Separating weapon swap and secondary interact functions is a great first step, and I am delighted to see it finally after years of folks asking for it. Crates will no longer be our biggest enemy!
So, thank you, Rare.
However, we do still need to address the far bigger problem for controller players who seek parity (or as close to as possible) with KBM players, and that's the lack of bindable options.
I've brought this up before, and indeed even in the feedback for weapon swap/secondary interact change, but I would love to see Rare introduce a shift-modifier system for controller to greatly expand the number of bindable options.
This is something many games, such as MMOs, already do when they have controller support. I'm sure plenty of controller users are already familiar with the idea. Indeed Rare have already added a little bit of this with the radials, where the radials offer some quick actions.
How this works is similar to the SHIFT and ALT keys on a keyboard. You set a button to be the "shift" key and while this is pressed it switches the state of other keys.
For example: you could set left-dpad as your shift button and combine this with any face or shoulder button to act as a distinct input. So you could have left-dpad + Y set to Spyglass and still keep the normal Y button as-is. This allows for far easier and quicker selection of items and inventory than is possible through radials and menus, and it's something that KBM players can already do.

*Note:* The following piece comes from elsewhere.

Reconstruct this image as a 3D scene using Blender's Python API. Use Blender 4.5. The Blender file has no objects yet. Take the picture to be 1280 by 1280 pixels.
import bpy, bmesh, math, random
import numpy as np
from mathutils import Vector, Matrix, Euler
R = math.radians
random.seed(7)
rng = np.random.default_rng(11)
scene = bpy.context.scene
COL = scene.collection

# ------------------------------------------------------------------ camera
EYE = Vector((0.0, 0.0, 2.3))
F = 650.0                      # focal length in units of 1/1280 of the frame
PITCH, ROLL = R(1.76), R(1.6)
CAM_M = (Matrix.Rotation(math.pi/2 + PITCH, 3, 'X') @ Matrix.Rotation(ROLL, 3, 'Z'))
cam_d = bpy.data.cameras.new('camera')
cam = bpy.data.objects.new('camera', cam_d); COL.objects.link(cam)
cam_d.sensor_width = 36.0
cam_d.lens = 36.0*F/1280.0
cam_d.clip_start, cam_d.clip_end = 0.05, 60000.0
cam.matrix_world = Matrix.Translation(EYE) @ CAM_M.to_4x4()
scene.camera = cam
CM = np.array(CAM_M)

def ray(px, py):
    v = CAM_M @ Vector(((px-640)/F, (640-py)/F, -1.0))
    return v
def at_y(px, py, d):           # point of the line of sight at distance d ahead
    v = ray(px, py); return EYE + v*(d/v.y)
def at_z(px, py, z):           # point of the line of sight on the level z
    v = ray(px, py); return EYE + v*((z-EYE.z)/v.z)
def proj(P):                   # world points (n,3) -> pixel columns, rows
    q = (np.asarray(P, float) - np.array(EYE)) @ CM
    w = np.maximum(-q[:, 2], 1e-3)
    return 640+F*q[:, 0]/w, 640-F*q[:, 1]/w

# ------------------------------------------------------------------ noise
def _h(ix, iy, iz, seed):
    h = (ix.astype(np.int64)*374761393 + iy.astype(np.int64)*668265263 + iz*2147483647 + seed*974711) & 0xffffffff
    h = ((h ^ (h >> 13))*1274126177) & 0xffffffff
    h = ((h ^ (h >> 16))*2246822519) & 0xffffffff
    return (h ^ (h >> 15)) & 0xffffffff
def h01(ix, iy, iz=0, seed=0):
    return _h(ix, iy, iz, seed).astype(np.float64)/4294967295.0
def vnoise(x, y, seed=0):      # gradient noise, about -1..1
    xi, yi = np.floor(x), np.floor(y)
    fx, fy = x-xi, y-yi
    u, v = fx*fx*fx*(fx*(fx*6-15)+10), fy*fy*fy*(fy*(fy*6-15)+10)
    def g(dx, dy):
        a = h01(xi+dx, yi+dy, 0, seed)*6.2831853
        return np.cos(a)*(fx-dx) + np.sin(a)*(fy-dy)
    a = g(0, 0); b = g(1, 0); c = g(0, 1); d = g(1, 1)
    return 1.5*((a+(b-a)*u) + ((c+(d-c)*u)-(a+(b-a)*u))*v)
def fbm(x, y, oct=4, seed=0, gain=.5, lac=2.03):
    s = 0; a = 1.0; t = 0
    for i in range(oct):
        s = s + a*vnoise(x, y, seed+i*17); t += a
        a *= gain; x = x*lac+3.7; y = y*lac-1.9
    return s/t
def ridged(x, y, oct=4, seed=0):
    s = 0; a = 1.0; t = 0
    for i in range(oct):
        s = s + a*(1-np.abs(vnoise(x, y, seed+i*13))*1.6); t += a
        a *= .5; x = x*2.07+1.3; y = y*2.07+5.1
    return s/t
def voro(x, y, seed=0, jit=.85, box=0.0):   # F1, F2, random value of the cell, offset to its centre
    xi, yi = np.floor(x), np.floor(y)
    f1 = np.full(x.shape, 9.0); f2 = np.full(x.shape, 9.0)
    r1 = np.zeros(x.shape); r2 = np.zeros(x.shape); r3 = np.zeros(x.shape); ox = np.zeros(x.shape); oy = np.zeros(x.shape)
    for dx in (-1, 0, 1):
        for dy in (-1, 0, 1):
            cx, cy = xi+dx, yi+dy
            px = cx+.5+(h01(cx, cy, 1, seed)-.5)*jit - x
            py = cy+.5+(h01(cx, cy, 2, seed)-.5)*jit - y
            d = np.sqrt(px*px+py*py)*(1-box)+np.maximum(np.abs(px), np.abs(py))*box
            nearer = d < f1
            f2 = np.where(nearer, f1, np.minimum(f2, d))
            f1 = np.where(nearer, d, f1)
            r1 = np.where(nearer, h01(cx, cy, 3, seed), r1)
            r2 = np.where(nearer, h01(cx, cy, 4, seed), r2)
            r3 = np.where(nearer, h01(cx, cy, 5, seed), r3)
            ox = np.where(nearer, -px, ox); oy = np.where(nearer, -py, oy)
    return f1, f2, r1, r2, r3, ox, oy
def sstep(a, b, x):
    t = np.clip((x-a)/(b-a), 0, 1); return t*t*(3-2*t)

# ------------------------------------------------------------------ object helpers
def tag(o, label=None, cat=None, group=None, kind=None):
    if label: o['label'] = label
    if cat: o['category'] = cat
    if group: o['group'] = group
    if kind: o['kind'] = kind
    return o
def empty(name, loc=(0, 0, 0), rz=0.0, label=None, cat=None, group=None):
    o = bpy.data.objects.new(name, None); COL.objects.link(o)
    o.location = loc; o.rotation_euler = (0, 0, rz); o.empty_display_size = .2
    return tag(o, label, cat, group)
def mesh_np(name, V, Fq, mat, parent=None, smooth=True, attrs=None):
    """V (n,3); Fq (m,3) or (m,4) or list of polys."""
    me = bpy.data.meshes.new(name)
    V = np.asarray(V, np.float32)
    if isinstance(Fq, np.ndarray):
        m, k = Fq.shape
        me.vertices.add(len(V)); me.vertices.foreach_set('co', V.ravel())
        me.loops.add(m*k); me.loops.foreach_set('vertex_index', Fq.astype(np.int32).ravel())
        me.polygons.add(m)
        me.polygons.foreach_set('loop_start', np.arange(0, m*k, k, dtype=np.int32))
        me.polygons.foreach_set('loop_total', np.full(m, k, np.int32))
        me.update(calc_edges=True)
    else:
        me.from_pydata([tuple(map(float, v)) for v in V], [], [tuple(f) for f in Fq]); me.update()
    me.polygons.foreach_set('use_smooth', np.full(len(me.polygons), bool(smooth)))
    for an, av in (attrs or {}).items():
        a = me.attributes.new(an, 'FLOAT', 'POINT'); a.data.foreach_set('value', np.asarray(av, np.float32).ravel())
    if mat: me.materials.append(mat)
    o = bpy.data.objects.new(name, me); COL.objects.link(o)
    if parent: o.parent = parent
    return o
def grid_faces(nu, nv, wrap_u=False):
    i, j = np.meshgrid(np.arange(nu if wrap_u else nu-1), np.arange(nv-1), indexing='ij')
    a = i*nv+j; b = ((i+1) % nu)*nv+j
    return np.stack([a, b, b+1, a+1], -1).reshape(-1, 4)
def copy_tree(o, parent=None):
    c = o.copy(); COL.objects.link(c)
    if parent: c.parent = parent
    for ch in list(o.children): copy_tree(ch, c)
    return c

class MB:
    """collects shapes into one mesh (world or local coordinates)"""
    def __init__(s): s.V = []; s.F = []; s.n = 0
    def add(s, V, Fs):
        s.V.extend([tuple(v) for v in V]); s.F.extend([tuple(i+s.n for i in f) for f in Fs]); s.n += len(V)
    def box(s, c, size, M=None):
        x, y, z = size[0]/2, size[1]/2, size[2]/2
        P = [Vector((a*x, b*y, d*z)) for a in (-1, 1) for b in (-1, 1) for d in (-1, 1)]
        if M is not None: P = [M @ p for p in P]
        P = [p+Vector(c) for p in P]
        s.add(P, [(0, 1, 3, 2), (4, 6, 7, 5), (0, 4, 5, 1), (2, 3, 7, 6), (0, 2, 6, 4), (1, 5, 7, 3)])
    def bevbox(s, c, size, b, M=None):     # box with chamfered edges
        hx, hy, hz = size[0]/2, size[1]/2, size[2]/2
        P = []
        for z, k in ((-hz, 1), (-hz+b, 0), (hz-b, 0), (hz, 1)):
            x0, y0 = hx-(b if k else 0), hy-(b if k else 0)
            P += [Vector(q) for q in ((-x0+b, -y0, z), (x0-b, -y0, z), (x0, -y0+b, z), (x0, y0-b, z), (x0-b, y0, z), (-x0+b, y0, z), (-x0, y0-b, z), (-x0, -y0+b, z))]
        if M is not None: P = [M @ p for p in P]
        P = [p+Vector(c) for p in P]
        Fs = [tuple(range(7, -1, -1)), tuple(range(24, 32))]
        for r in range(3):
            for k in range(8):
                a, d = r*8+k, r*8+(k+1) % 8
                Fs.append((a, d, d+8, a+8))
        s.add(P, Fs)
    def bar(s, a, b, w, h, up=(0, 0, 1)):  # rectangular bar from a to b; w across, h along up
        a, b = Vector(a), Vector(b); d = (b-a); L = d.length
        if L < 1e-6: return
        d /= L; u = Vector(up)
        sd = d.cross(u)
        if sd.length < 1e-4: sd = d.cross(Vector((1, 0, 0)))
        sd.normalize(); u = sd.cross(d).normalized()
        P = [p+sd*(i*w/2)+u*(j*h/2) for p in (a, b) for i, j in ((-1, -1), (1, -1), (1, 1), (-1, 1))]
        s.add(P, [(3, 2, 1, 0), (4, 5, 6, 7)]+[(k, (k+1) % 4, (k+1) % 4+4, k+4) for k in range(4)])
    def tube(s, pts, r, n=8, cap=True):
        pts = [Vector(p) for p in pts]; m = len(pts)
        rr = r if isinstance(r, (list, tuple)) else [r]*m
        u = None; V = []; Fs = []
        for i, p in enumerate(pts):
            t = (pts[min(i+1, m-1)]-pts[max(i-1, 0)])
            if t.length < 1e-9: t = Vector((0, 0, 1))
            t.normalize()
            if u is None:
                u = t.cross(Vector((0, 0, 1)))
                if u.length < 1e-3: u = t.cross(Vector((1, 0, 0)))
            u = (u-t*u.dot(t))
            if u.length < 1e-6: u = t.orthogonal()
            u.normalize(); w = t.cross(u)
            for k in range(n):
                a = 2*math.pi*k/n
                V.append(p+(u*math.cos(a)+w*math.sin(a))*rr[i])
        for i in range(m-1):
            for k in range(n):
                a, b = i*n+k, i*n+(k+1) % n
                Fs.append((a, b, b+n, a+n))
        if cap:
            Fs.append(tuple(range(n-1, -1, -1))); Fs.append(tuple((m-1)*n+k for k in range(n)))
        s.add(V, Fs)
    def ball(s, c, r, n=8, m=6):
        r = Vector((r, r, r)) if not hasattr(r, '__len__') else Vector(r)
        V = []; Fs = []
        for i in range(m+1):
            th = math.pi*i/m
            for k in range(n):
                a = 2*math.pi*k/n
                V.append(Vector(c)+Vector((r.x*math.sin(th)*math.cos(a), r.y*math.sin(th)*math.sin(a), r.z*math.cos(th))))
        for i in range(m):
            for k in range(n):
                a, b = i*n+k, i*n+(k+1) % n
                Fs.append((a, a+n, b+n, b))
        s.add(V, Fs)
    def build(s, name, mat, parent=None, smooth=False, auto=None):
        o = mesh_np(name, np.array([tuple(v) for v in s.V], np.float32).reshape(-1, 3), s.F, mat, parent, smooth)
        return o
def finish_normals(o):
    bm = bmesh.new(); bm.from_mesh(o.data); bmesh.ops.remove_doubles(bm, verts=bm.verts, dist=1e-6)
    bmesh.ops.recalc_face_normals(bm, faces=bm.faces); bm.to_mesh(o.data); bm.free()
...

If we were to only allow face (A, B, X, Y on Xbox) and shoulder buttons (RB and LB on Xbox) as combinations, this alone would six binding options at the cost of one Shift button. If we were to allow two assignable shift keys, that would double this to twelve binding options at the cost of two.
To address potential comments. Yes, this is something you can already do with some controllers but (as you are limited to Xinput binds) it can only be done with keyboard binds and that has a number of issues; 1) it can't be used on console controller-servers and 2) it switches the in-game glyphs and can potentially cause dropped inputs during this. Native in-game support is always a better option for all players.